Nor is it light work to follow the horse hay-rake all day, lifting the teeth at every swath. Pitching hay is about the same work all the world over, I think; but at home one does not expect to make acquaintance with quite so many snakes, which come slipping down and twisting and writhing about as the hay is pitched into the wagon. It is true they are harmless, but I don't like them, all the same.

We put up a big hay-stack each year, in spite of the most dismal prophecies from our neighbors that the rain would mold the hay, that it would not be fit to use, and that even a "town-cow" would despise it (and they will eat anything from deal boards to sulphur-matches, I declare). But the event justified us, and the whole stack of 1879 was duly eaten to the last mouthful.

Wheat and oats follow close on the heels of the hay. We finished our stack on the 17th of July, and began cutting wheat on the 27th.

There is one harvest, and only one, on record in Oregon, where rain fell on the cut grain and injured it. The rule is to feel absolutely secure of cutting your grain, thrashing it in the field as soon as cut, and carrying it from the thrashing-machine straight to the warehouse.

There is lively competition to get the thrasher as soon as the grain is cut. The "thrashing crowd," of some seven or eight hands, which accompany the thrasher, have a busy time. They get good wages—from the $2.50 for the experienced "feeder" of the machine, to the $1.50 for the man who drives and loads the wagon, or pitches the sheaves. They travel from farm to farm, setting up the thrasher in a central spot, and "hauling" the sheaves to it. The quantity passed through the machine in one long day varies from one thousand to fifteen hundred bushels with horse-power; driven by steam, the quantity will run up to upward of two thousand bushels. These quantities seem very large by the side of those yielded by English machines, but they are too well authenticated to be open to doubt.

"HEADERS" AND "SELF-BINDERS."A great wheat-field of a hundred acres, with headers and thrasher going at once, is a lively scene. The "header" is a huge construction ten feet wide. Revolving frames in front bend the wheat to the knives, where it is cut and delivered in an endless stream into a great header-wagon, driven alongside the cutting-machine. Six horses propel the header in front of them, and move calmly along unterrified by the revolving frames and vibrating knives. As soon as the header-wagon is filled, it is driven off to the thrasher, whirring away in the center of the field, and an empty one takes its place.

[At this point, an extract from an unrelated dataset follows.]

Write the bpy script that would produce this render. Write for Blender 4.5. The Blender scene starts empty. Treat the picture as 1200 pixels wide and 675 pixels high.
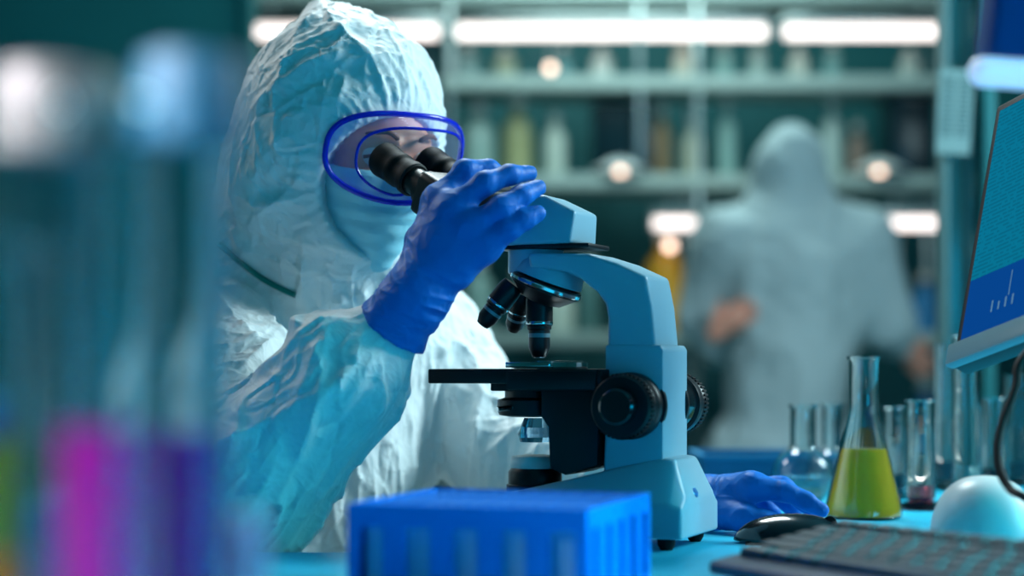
import bpy, bmesh, math, random
import numpy as np
from mathutils import Vector, Matrix
random.seed(7)
S = bpy.context.scene
COL = S.collection
PI = math.pi

# ------------------------------------------------------------------ camera, world, lights, exposure
FPX, HOR, CZ = 2167.0, 430.0, 0.937          # focal length in pixels, horizon row, eye height
cam_d = bpy.data.cameras.new('camera'); cam = bpy.data.objects.new('camera', cam_d); COL.objects.link(cam)
cam.location = (0, 0, CZ); cam.rotation_euler = (PI/2, 0, 0)
cam_d.sensor_width = 36; cam_d.lens = FPX/1200*36; cam_d.shift_y = (HOR-337.5)/1200
cam_d.clip_start = 0.02; cam_d.clip_end = 60
cam_d.dof.use_dof = True; cam_d.dof.focus_distance = 2.01; cam_d.dof.aperture_fstop = 2.0
S.camera = cam
S.view_settings.view_transform = 'Standard'; S.view_settings.look = 'None'
S.view_settings.gamma = 1; S.view_settings.use_curve_mapping = False
S.view_settings.exposure = 0.0
w = bpy.data.worlds.new('lab_air'); S.world = w; w.use_nodes = True
w.node_tree.nodes['Background'].inputs[0].default_value = (0.02, 0.16, 0.22, 1)
w.node_tree.nodes['Background'].inputs[1].default_value = 0.3
S.cycles.use_denoising = True
S.cycles.sample_clamp_indirect = 6
S.cycles.max_bounces = 14; S.cycles.transmission_bounces = 14; S.cycles.transparent_max_bounces = 16

def area(name, loc, target, size, color, power, sy=None):
    d = bpy.data.lights.new(name, 'AREA'); d.energy = power; d.color = color
    d.shape = 'RECTANGLE'; d.size = size; d.size_y = sy or size
    o = bpy.data.objects.new(name, d); COL.objects.link(o); o.location = loc
    o.rotation_euler = (Vector(target)-Vector(loc)).to_track_quat('-Z', 'Y').to_euler()
    return o
area('ceiling_lamp_light_key', (-0.1, 3.3, 2.85), (-0.15, 2.2, 0.9), 0.7, (0.80, 0.95, 0.97), 50)
area('ceiling_lamp_light_side', (2.4, 2.55, 2.2), (0.0, 2.2, 0.95), 0.8, (0.66, 0.94, 1.0), 112)
area('ceiling_lamp_light_left', (-1.6, 3.0, 2.4), (-0.3, 2.2, 1.1), 0.6, (0.95, 0.95, 0.93), 16)
area('blue_stand_light', (1.8, -0.5, 0.80), (0.05, 1.9, 0.92), 0.8, (0.0, 0.52, 0.95), 17)
g_ = area('cyan_side_light', (2.3, 1.0, 1.5), (0.06, 1.45, 0.74), 0.5, (0.05, 0.76, 0.92), 3.6); g_.data.spread = math.radians(26)
area('teal_ceiling_fill', (0.3, 0.2, 2.9), (0.2, 2.2, 0.8), 2.4, (0.02, 0.55, 0.68), 6)
area('ceiling_lamp_light_back', (0.4, 6.0, 2.95), (0.4, 6.9, 1.2), 1.2, (0.70, 1.0, 0.98), 44)
g_ = area('glassware_fill_left', (-1.1, 0.1, 1.7), (-0.15, 0.76, 0.80), 0.25, (1.0, 0.88, 0.95), 7); g_.data.spread = math.radians(28)  # narrow fill added to brighten the foreground liquids, no lamp stands there

# ------------------------------------------------------------------ helpers
def lin(c):
    return tuple(((v/255.0)/12.92 if v/255.0 <= 0.04045 else ((v/255.0+0.055)/1.055)**2.4) for v in c)
def rgba(c): return tuple(lin(c))+(1.0,)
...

Six horses to the header, two each to three header-wagons, eight to the horse-power on the thrasher, and one to the straw-rake, are all going at once. One man driving the header, one each to the three wagons, two feeding and tending the thrasher, one fitting and tying up the wheat-bags as the cleaned and finished grain comes pouring from the machine, and one hand at the straw-rake, are all busily at work. Very speedily the field is cleared, and the just now waving grain lies piled in a stack of wheat-bags in the center, waiting the departure of the "thrashing crowd," to be hauled by the farmer to the warehouse.

A little of the straw is taken to the farmhouse, for use as litter in stable and pig-sty; the rest is set fire to as soon as the wheat is gone, and a great, unsightly, black patch is the last record in the field of the year's crop.

The worst features of the "header" are that the wheat has to be much riper than for the reaper or self-binder, and consequently more is strewed about the field and lost; the machine cuts the wheat higher up also, and consequently leaves more weeds to ripen and leave their seed. Its advantage is the greater breadth of its cut and more rapid rate of work. In more general use is the reaper or self-binder.

Several of our farmers' wives and daughters can take their turns on these machines, and give no despicable help to the hardly-worked men. This year it is expected that twine will be substituted for wire, thus removing one great objection. A twine-binder was exhibited at the State Fair at Salem, in full operation, and worked well. Besides getting rid of the damage and danger of the wire getting into the thrashing-machines, an additional advantage will be the fostering the growth of flax in the State, and its working up into the harvest-twine. Be it known that these counties of the Willamette Valley produce the finest and best of flax, samples of which secured the highest premium at the Centennial Exhibition at Philadelphia in 1876.